*Exercise description:* Repeat, exactly and only, the lines from the beginning of the data through the line with "m.obj('walkway_rail', M['wood_grey'], pd)". Pictures are left out.

*Collected data:*

..............................

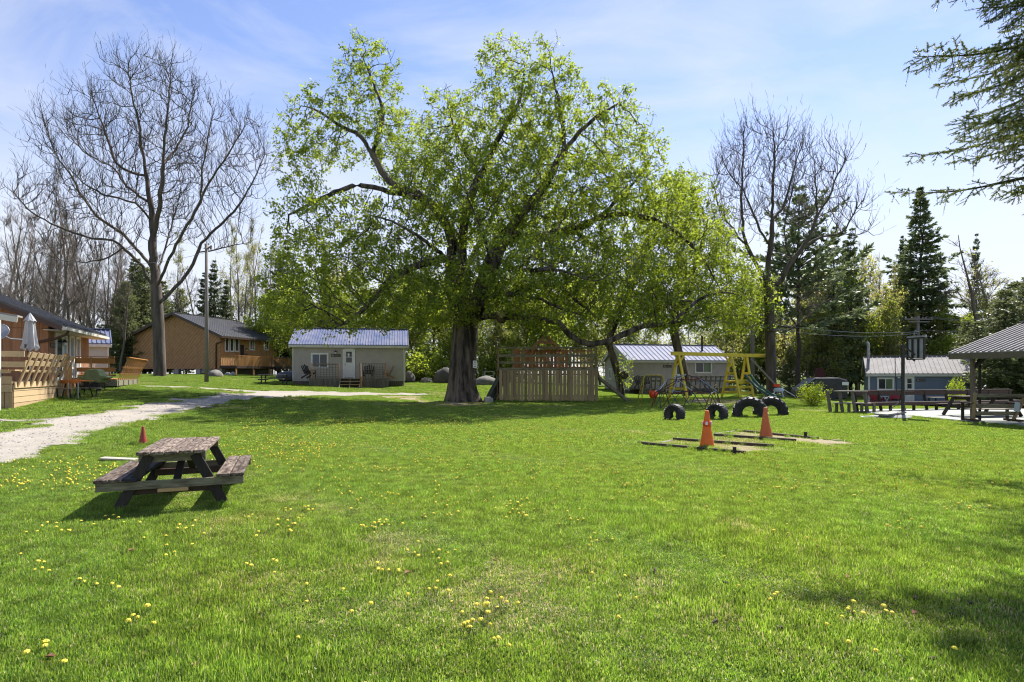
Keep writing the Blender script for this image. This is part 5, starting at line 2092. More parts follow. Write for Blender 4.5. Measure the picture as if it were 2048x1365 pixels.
for k in range(9):
    m = MB()
    m.box((-.10, -.15 - k * .19, f2 + .45), (.04, .05, 1.0))
    m.obj('baluster', M['wood_stain_z'], pd)
# stair going down along the walkway
for k in range(5):
    m = MB()
    m.box((xs0 + .35 + k * .42, -2.45, f2 - .17 * (k + 1) + .05), (.44, 1.0, .05))
    m.obj('tread', M['wood_dark_x'], pd)
for y in (-1.98, -2.95):
    m = MB()
    m.bar((xs0 + .1, y, f2 - .05), (xs0 + 2.3, y, -.0), .05, .24)
    m.obj('stringer', M['wood_dark_x'], pd)
    m = MB()
    m.bar((xs0 + .0, y, f2 + .95), (xs0 + 2.3, y, .95), .08, .10)
    m.obj('stair_rail', M['wood_stain_x'], pd)
    for k in range(9):
        m = MB()
        xx = xs0 + .2 + k * .25
        zz = f2 - (xx - xs0) * .42
        m.box((xx, y - .03, zz + .45), (.045, .04, .9))
        m.obj('baluster', M['wood_grey_z'], pd)
for k in range(int((Lw - xs0 - 1.2) / .36)):
    m = MB()
    m.box((xs0 + 1.0 + k * .36, -1.93, f2 + .48), (.30, .03, .86))
    m.obj('board', M['wood_red_z'], pd)
m = MB()
m.box((xs0 + 1 + (Lw - xs0 - 1) / 2, -1.9, f2 + .95), (Lw - xs0 - 1, .14, .05))
m.obj('walkway_rail', M['wood_grey'], pd)

# ---- H3: tan cottage in the middle
g3 = Vector((W(586, 770, 43.3).x, 43.3, .72))
L3 = 8.28
h3 = House('tan_cottage', 'small tan sided cottage with blue steel roof left of the big maple', 'cottage', g3, R(11), L3, 5.4, .45, 3.30, 4.62, M['tan_siding'], M['cream'], M['roof_blue'], oh=.28, rib=.20, fascia=M['cream'])
h3.lap(M['tan_siding'], exp=.19)
h3.corner(M['cream'])
u, zz = h3.u_at, h3.z_at
h3.opening(u(622), zz(0, 737), u(657) - u(622), zz(0, 706) - zz(0, 737), panes=2, frame=.12, gl=[M['glass_blue'], M['glass']])
h3.door(u(689), zz(0, 755.5), u(707) - u(689), zz(0, 700) - zz(0, 755.5), win=(.18, .82, 1.12, 2.0), rows=2, frame=.12)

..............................

*Answer to the exercise:*
Keep writing the Blender script for this image. This is part 5, starting at line 2092. More parts follow. Write for Blender 4.5. Measure the picture as if it were 2048x1365 pixels.
for k in range(9):
    m = MB()
    m.box((-.10, -.15 - k * .19, f2 + .45), (.04, .05, 1.0))
    m.obj('baluster', M['wood_stain_z'], pd)
# stair going down along the walkway
for k in range(5):
    m = MB()
    m.box((xs0 + .35 + k * .42, -2.45, f2 - .17 * (k + 1) + .05), (.44, 1.0, .05))
    m.obj('tread', M['wood_dark_x'], pd)
for y in (-1.98, -2.95):
    m = MB()
    m.bar((xs0 + .1, y, f2 - .05), (xs0 + 2.3, y, -.0), .05, .24)
    m.obj('stringer', M['wood_dark_x'], pd)
    m = MB()
    m.bar((xs0 + .0, y, f2 + .95), (xs0 + 2.3, y, .95), .08, .10)
    m.obj('stair_rail', M['wood_stain_x'], pd)
    for k in range(9):
        m = MB()
        xx = xs0 + .2 + k * .25
        zz = f2 - (xx - xs0) * .42
        m.box((xx, y - .03, zz + .45), (.045, .04, .9))
        m.obj('baluster', M['wood_grey_z'], pd)
for k in range(int((Lw - xs0 - 1.2) / .36)):
    m = MB()
    m.box((xs0 + 1.0 + k * .36, -1.93, f2 + .48), (.30, .03, .86))
    m.obj('board', M['wood_red_z'], pd)
m = MB()
m.box((xs0 + 1 + (Lw - xs0 - 1) / 2, -1.9, f2 + .95), (Lw - xs0 - 1, .14, .05))
m.obj('walkway_rail', M['wood_grey'], pd)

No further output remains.